There are unanswered questions regarding the quittance agreement, too. Why did Davin, who had just finished two years of an apprenticeship with Procopius and certainly must have known what he was agreeing to, so quickly renege on his commitment to teach Procopius his dyeing methods? Why do we read in the March 10 agreement about 27 Hebrew letters and in the April 26 quittance, which makes no mention of them, about 48 Latin letters that Davin was allowed to keep? (This number would have included the 24 ordinary letters of the medieval French alphabet, which had no v and w, plus their 24 capitals.) Or even, getting down to the small details: what did Davin want Procopius’ coat for?
And yet the most important question now has an answer. Cecil Roth wrote in 1959:
It is evident that the idea of printing in the present-day sense was in the air in 1444. The obvious deduction is that Waldvogel [sic] had either anticipated, participated in, or become acquainted with the invention. . . . David de Caderousse, with the Jewish aptitude for scenting out a new idea, obviously hoped to use it for the production of Hebrew books. . . . Whether in fact anything had actually been printed [by him] during the intervening period [between 1444 and 1446] is unknown; certainly, nothing has survived.

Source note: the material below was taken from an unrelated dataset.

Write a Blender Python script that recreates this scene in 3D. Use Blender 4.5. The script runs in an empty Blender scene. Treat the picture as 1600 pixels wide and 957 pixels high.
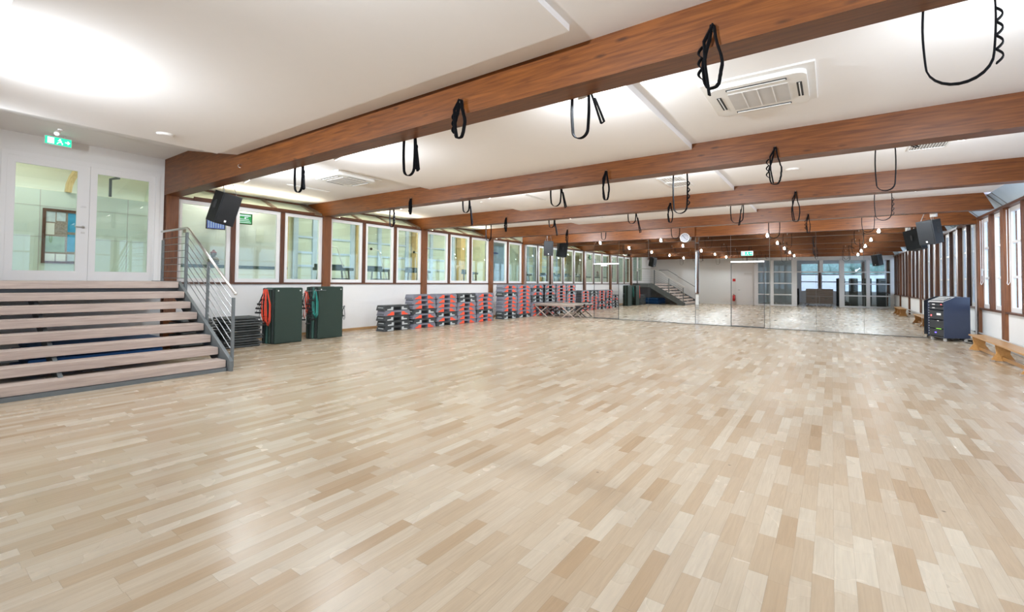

Thanks to Moshe Rosenfeld, we now know that 32 pages of a Hebrew siddur printed at the time have survived. It is true that there is no way to prove beyond a doubt that the siddur was the work of Davin de Caderousse—and even assuming that it was, it wasn’t necessarily printed between 1444 and 1446. As the 1446 quittance makes clear, Davin kept a press and Hebrew and Latin sets of movable type when he and Procopius parted ways and could have printed the siddur at a later date.
Still, Rosenfeld’s find is an astonishing confirmation of Requin’s research. Europe’s discovery of printing, which was already known to the Chinese and other Asian peoples, was one of the great turning points in the history of Western civilization. It would be astonishing, too, if a Jew beat Gutenberg to it.